Location: Cairo, Illinois, Mile 0 of the Upper Mississippi River, Mile 981 of the Ohio River

Distance Travelled Today: 53 Nautical Miles

Total Trip Distance: 720 Nautical Miles

In early September, 1861, General Ulysses Grant moved up the Ohio River from his headquarters in Cairo, Illinois with two gunboats and three steamboats filled with union soldiers. With little resistance, Grant took Paducah, Kentucky and Smithland, just upriver. In one short maneuver, Grant took control of the mouths of the Tennessee River and the Cumberland River dealing a severe early blow to the Confederacy. Tomorrow, we will retrace Grant’s steps as we turn off the Mississippi River and begin a 60-mile slog up the Ohio to the Cumberland River, and on to Barkley Lake. Despite Grant’s victories, there will still be a dramatic change as we leave the land of Lincoln and enter the land of Colonel Sanders.

It was cold this morning as we bought fuel and supplies in Cape Girardeau, but at least the rain has stopped and. by late afternoon, the sky was actually clearing. We had hoped to cover more distance today but fueling was slow and we didn’t get underway until 10 am. We have 90 statute miles to go (upstream) and three locks to traverse to get to Green Turtle Bay on Lake Barkley (Cumberland River). We’ll be lucky to make it by Friday afternoon and we are rescheduling our crew change to Saturday instead of Friday.
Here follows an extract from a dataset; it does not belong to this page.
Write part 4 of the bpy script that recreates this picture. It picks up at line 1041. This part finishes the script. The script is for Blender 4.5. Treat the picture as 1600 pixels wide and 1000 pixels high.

The Lovely Laura Lee had trouble sleeping last night because I was apparently snoring. During the night, she escaped to the forward cabin for peace and quiet. For the next several hours, she heard clanging noises which she finally figured out were logs coming out the diversion ditch and hitting the bow of Steel Magnolia. Perplexed, the Lovely Laura Lee found herself having to choose between clanging logs in the forward cabin and me sawing logs in the master. She chose the clanging logs as she was still forward when I arose this morning. 

We have been astonished at the lack of boating facilities in this part of the world. For almost 300 miles from St. Louis to Lake Barkley, there is only one marina and one fuel dock. Tomorrow will be our third straight night of anchoring out —fun, but every now and then it would be nice to get off, take a walk, and explore a town. The rivers fluctuate wildly up here though, and often flood. Pleasure boat traffic is light and transient, making it hard to run a profitable marina. So I suppose there will continue to be a lack of facilities for pleasure boats.

We get underway early again tomorrow, just after 6 am. We ventured out into the Ohio River this afternoon just to sample the current and we were only able to do about 5 knots upstream. We’ll have a long day tomorrow following in General Grant’s footsteps.